On 7/4/07, Doug Harris wrote:
> ---------------------- Information from the mail header -----------------------
> Sender: American Dialect Society
> Poster: Doug Harris
> Subject: A Grade Apart
> -------------------------------------------------------------------------------
>
> I just spotted the following in The Daily Star (07/03/07),
> Oneonta, NY. (Please note emphasized phrase __xx__ in
> final paragraph):
> Signs against wind gone
>
> By Patricia Breakey
>
> Delhi News Bureau
>
> Signs stating, "Yes to green energy. No to industrial wind in Meredith,"
> have been disappearing from the homes of Alliance for Meredith members,
> residents said Monday.
> Sue Bailey, Alliance spokeswoman, said the signs began to vanish June 23
> when one was taken on Turnpike Road at about 11:30 p.m.

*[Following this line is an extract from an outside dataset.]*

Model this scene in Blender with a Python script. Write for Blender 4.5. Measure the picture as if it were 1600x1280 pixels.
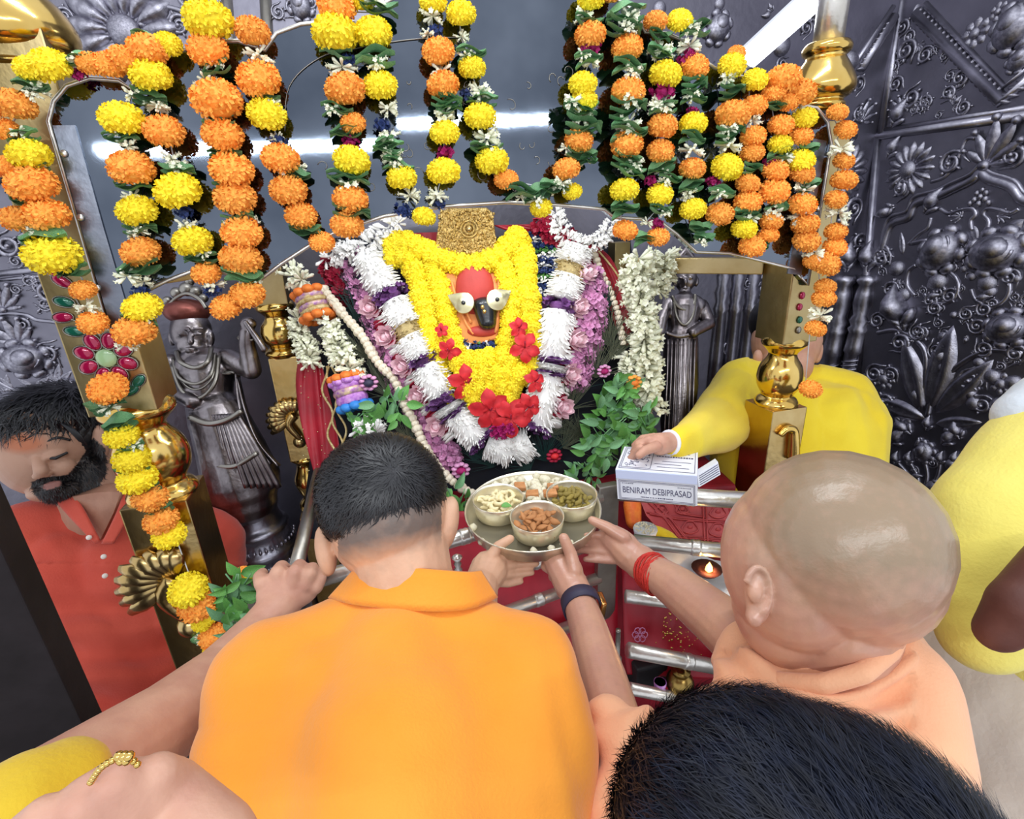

The residents "heard
> this low muffler sound that sounded like someone turning around in the
> driveway and then speeding off," she said.
> The next night, she said, a white sedan with a loud muffler and at least two
> passengers __graded a sign__ on Dickman Road at 8:15 p.m.
> -------
> It would appear the writer meant the sign was 'leveled', or knocked down,
> but I can find no reference to such a use of the word 'grade'.
> If this usage DOES have a history, will you please grade me on a curve as
> it's a holiday?
> (the other) doug
>
> ------------------------------------------------------------
> The American Dialect Society - http://www.americandialect.org
>


--
All say, "How hard it is that we have to die"---a strange complaint to
come from the mouths of people who have had to live.